**Problem description:**
Your answer should be one number: the count of lines in these entries that hold the word "parts".

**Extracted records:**
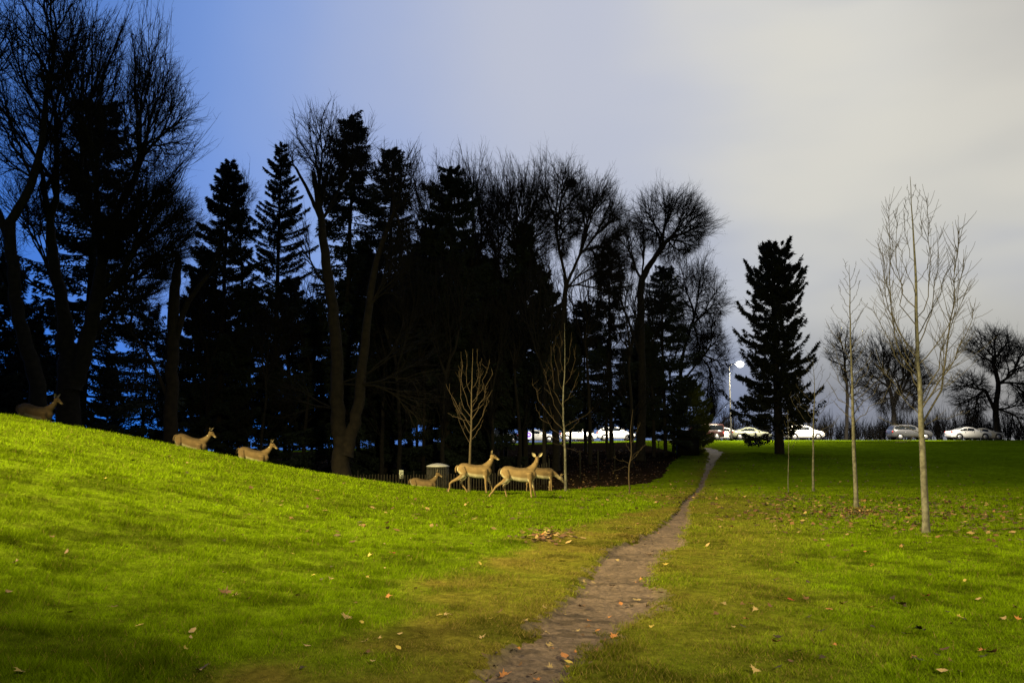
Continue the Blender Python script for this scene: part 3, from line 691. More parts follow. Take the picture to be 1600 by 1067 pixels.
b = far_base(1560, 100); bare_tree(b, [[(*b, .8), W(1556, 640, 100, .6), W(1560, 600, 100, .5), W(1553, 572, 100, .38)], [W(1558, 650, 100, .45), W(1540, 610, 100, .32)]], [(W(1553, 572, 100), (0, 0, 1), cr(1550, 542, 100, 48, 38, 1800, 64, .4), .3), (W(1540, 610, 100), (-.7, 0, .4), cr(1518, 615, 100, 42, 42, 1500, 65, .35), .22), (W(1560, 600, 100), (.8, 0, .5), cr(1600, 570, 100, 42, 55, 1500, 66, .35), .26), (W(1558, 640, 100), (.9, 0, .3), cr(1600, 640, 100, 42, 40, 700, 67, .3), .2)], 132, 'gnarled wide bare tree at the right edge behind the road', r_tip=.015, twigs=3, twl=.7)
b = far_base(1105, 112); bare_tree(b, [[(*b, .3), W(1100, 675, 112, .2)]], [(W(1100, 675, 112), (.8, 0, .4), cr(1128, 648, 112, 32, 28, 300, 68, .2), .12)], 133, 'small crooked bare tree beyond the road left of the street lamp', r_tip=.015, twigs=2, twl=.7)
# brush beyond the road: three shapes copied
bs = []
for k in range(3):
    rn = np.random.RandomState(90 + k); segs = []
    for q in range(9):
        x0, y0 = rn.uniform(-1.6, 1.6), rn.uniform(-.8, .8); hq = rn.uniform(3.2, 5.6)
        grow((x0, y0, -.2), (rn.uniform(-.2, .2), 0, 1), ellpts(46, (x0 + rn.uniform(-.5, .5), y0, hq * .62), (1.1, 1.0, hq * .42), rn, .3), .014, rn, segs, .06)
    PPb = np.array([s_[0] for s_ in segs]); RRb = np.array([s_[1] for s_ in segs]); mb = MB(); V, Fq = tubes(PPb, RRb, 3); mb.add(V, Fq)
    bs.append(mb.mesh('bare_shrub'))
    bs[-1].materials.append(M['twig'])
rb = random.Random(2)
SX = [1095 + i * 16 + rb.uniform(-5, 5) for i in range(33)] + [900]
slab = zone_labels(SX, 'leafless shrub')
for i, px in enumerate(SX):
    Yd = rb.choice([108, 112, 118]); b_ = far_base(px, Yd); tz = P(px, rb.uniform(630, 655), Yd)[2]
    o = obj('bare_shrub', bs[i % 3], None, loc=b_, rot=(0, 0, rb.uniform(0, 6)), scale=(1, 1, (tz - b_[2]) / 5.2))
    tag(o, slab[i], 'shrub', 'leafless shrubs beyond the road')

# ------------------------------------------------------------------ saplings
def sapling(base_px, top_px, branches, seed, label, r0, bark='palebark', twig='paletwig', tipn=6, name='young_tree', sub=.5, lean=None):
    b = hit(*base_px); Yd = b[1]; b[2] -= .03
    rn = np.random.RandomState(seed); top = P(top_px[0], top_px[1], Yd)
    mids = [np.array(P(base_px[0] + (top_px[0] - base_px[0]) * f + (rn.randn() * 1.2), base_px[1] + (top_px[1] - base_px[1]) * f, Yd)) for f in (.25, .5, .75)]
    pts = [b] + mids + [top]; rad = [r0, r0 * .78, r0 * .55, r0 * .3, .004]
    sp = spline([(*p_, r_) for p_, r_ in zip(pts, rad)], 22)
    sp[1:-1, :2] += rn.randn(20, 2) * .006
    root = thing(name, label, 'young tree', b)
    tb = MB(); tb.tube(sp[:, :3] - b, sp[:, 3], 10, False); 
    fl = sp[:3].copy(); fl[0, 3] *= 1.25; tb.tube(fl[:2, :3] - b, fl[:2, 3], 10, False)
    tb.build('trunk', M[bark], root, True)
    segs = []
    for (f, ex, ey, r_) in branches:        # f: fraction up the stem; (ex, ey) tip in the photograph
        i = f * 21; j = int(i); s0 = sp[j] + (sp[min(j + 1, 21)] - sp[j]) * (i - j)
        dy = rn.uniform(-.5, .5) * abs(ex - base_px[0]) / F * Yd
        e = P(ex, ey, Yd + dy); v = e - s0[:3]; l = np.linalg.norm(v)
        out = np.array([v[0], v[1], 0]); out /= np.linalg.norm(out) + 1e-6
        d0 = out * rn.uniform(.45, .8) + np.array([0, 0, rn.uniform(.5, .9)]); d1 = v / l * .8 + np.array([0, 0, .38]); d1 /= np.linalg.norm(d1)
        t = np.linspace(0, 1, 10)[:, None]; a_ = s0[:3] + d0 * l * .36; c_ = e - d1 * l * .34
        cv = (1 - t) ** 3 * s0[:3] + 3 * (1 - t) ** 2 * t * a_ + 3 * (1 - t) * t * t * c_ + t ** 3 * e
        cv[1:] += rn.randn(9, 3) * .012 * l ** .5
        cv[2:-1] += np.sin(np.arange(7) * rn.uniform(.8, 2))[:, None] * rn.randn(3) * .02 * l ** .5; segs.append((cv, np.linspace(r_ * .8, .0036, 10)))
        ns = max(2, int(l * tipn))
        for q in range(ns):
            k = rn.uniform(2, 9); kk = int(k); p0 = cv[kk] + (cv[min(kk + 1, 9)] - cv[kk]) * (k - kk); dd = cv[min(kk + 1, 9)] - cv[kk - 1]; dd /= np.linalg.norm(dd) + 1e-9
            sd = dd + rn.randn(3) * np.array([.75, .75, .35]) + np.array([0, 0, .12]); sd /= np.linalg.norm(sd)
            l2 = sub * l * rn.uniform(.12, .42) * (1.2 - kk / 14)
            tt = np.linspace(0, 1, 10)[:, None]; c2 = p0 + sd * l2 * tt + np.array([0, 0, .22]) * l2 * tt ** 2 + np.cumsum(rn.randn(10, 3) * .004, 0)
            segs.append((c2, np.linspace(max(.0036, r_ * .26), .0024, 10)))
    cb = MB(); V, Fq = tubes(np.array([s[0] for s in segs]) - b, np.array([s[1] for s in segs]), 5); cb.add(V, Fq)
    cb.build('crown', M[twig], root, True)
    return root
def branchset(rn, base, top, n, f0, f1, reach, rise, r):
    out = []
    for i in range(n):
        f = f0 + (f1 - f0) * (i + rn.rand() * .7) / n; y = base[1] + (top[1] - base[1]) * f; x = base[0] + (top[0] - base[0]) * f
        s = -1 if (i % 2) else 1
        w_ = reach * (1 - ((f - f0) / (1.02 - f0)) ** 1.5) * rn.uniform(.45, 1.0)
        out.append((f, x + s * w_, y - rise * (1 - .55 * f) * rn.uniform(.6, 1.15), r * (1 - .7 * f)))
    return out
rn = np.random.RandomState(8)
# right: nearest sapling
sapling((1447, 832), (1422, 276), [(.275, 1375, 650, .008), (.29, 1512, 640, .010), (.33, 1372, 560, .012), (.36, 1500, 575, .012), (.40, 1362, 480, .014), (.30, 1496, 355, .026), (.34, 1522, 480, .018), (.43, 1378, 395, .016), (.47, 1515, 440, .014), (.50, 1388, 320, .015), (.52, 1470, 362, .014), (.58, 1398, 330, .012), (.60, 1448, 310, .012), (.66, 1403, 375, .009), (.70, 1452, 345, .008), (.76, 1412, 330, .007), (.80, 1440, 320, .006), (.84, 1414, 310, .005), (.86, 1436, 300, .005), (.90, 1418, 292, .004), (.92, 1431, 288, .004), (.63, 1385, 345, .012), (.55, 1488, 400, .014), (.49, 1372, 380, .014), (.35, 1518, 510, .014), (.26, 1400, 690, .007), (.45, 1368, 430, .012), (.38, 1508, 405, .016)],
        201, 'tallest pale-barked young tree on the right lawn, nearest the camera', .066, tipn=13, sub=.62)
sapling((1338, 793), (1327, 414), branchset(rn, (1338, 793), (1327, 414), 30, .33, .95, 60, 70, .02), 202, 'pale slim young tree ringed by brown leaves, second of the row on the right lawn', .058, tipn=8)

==

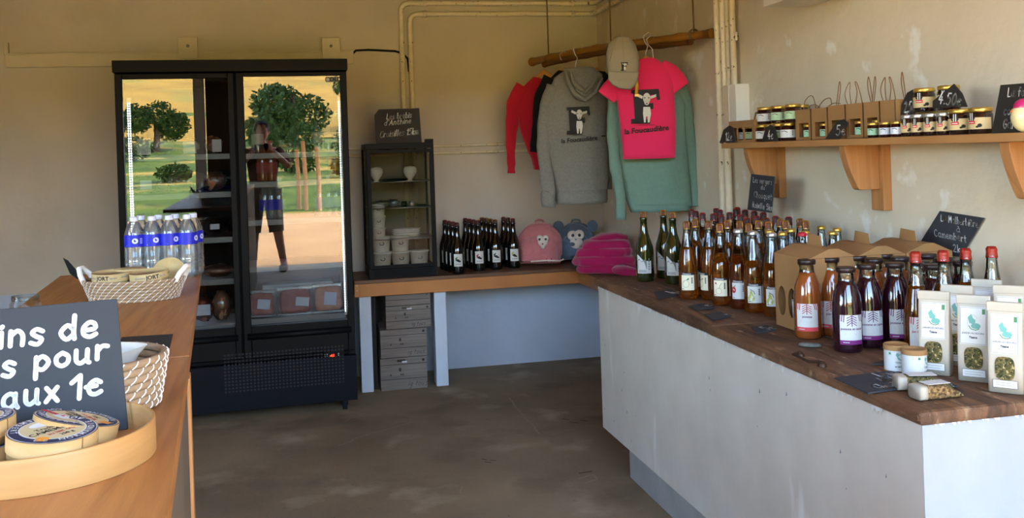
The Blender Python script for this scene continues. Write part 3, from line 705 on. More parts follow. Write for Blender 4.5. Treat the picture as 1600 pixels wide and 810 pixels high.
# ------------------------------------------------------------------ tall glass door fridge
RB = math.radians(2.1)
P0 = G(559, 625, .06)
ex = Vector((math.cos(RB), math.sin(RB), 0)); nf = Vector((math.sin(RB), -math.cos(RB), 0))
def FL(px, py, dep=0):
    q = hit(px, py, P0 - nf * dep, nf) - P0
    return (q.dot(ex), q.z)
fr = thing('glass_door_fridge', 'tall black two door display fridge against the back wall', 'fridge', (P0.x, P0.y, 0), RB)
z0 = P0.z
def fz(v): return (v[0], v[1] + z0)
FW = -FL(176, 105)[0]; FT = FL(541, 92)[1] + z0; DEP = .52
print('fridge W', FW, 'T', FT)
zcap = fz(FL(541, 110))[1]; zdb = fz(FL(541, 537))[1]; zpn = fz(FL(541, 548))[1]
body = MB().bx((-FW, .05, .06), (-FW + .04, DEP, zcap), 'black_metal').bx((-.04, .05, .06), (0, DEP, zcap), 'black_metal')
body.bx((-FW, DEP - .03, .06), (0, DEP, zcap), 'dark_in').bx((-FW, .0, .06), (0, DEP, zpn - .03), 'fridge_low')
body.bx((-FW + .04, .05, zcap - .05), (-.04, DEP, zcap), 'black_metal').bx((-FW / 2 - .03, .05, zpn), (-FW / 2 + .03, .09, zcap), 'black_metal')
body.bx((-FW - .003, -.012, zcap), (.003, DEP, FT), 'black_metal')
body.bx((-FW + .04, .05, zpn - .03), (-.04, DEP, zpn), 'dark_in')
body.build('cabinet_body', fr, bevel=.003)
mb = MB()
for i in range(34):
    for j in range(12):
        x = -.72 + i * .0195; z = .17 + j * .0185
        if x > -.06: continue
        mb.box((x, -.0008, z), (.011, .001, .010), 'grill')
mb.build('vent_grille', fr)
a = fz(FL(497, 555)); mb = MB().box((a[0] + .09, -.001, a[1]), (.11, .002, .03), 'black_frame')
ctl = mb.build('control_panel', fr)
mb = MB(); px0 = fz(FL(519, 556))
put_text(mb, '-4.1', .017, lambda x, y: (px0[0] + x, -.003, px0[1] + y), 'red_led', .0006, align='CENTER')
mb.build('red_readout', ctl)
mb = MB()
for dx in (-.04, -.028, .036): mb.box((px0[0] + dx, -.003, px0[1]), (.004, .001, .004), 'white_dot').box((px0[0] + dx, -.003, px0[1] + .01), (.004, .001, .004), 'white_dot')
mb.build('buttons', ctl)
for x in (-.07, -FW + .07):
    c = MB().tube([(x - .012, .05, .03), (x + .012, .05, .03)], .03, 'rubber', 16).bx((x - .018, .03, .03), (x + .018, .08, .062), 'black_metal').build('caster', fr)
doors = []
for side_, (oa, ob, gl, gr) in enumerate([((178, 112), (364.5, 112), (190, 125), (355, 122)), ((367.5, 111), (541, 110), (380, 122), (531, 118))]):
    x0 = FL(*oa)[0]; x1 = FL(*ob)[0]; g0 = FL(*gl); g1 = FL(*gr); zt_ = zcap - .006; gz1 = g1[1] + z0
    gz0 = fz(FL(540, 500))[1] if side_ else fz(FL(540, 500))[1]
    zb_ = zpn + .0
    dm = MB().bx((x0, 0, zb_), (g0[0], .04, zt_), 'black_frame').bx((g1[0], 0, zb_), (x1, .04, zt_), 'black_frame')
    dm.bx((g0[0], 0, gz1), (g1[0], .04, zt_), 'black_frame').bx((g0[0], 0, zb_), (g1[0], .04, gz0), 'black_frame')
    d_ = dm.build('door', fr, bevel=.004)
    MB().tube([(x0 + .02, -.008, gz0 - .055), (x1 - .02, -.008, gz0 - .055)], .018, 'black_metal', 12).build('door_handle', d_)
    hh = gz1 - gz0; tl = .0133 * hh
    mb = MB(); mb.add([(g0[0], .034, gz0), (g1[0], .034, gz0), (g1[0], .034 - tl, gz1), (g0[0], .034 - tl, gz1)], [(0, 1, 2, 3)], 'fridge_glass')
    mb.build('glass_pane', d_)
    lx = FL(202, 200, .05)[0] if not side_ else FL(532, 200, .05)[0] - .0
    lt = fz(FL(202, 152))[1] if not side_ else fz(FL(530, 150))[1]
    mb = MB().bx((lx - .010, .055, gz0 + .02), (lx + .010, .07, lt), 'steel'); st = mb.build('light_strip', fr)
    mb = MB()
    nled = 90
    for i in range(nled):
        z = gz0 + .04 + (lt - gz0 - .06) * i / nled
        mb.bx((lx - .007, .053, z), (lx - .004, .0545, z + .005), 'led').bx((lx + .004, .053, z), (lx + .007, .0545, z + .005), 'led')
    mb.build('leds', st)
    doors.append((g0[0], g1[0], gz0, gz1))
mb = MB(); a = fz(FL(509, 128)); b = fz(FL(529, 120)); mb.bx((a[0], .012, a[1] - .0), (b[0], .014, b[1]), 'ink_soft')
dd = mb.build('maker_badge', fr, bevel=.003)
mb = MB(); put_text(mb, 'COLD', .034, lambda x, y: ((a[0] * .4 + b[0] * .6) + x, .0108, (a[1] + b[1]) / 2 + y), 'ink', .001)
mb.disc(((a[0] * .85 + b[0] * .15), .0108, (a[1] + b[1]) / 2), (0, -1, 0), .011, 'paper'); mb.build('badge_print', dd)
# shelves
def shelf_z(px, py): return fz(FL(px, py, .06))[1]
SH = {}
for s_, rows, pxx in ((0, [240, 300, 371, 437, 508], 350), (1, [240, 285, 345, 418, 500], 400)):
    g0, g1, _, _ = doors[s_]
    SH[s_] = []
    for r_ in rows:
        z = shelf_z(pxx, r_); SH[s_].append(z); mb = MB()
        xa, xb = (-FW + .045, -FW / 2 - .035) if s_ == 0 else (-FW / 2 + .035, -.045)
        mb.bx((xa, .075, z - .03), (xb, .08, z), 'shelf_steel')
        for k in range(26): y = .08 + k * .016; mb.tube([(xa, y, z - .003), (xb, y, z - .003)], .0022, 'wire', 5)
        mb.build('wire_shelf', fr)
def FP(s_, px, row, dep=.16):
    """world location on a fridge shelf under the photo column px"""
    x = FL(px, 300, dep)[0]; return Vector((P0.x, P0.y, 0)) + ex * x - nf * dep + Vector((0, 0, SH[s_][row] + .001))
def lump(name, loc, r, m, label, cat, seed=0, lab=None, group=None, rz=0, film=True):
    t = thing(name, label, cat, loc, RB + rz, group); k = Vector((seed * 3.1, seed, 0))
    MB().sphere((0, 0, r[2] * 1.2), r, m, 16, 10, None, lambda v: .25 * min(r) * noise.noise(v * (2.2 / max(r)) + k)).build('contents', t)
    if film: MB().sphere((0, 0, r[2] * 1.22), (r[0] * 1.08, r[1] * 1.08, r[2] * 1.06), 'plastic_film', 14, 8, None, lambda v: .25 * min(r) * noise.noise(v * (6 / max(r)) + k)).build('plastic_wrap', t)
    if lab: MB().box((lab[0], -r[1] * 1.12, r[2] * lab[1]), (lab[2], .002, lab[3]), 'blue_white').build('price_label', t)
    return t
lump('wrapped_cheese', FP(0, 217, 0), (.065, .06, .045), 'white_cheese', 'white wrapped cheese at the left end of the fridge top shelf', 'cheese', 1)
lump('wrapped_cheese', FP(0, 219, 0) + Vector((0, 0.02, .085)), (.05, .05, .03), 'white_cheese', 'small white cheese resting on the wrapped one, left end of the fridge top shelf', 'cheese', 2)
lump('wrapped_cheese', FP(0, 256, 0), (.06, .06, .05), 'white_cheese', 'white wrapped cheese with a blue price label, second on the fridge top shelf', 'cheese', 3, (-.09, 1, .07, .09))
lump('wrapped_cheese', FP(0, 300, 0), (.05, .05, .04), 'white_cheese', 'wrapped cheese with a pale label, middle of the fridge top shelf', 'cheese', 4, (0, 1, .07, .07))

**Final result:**
2